From the listing, collect all lines containing the word "that".
-=-=-=-=-
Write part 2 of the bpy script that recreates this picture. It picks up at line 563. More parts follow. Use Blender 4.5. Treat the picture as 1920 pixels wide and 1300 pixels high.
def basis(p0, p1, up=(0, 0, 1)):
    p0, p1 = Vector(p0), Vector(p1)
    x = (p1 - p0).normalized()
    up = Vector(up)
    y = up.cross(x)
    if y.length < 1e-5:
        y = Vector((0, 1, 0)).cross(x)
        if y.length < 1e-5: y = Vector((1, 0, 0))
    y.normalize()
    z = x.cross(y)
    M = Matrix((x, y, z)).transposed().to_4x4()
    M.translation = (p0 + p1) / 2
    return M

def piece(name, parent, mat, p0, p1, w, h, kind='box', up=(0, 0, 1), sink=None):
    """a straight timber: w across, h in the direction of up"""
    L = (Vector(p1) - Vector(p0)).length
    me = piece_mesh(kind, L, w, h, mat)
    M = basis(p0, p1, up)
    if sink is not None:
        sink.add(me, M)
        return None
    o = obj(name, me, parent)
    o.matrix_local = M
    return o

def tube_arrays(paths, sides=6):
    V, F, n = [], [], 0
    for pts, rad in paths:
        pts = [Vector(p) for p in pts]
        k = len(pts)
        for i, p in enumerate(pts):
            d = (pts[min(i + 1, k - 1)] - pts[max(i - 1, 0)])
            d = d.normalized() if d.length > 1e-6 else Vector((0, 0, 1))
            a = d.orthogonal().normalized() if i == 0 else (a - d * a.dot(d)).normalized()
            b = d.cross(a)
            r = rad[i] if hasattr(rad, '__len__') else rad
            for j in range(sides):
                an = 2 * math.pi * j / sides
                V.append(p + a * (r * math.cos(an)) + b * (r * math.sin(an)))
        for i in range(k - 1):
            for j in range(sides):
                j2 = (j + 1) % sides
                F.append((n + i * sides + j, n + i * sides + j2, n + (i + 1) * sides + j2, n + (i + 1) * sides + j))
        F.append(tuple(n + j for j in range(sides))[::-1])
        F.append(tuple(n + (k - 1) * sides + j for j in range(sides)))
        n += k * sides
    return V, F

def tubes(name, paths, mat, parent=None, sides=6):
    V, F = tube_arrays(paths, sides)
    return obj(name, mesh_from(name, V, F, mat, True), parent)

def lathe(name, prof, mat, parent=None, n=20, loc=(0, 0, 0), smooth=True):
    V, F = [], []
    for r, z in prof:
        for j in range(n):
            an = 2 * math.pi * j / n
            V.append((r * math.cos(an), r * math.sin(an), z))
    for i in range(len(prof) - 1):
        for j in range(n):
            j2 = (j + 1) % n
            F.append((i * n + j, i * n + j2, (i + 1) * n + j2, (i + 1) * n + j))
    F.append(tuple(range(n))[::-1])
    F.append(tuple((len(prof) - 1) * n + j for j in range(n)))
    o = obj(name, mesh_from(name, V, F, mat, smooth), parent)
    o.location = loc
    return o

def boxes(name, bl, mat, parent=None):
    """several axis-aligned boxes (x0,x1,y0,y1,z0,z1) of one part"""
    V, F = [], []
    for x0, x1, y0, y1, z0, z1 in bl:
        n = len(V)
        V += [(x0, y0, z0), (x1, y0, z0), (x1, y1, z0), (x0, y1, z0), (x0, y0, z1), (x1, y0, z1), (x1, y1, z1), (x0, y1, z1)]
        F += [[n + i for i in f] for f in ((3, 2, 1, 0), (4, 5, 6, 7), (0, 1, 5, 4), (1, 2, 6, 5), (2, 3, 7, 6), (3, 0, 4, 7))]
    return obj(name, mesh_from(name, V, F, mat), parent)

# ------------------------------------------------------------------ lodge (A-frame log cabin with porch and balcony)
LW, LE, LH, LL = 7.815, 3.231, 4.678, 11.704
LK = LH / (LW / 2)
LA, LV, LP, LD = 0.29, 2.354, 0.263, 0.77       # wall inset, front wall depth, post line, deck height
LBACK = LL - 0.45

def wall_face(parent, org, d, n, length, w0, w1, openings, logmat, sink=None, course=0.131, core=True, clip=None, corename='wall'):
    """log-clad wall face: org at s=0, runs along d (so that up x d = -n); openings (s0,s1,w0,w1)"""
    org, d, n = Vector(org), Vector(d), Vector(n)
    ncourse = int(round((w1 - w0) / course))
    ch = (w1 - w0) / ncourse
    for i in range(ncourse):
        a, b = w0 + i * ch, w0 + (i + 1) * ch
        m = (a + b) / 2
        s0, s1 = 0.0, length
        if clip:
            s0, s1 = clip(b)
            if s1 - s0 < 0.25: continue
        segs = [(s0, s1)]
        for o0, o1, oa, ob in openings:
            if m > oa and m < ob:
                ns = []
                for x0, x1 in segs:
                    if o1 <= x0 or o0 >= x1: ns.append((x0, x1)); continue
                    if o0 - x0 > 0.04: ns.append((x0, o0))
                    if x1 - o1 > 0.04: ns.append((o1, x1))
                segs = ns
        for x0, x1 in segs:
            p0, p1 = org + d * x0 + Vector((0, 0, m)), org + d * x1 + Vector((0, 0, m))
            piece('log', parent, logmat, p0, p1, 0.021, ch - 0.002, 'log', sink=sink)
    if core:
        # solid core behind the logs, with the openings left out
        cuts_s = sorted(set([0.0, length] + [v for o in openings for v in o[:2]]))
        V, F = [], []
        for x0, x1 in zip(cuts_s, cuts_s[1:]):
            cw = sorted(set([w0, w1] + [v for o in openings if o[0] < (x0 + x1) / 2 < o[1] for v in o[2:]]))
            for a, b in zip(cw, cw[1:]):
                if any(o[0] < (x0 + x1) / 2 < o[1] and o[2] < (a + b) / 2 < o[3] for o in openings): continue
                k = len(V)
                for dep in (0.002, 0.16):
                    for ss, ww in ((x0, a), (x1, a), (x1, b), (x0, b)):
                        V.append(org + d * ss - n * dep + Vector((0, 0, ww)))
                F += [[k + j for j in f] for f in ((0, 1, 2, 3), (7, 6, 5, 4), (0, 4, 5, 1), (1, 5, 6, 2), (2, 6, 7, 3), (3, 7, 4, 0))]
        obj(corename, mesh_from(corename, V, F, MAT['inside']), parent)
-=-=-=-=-
**Response to the task**
Write part 2 of the bpy script that recreates this picture. It picks up at line 563. More parts follow. Use Blender 4.5. Treat the picture as 1920 pixels wide and 1300 pixels high.
    """log-clad wall face: org at s=0, runs along d (so that up x d = -n); openings (s0,s1,w0,w1)"""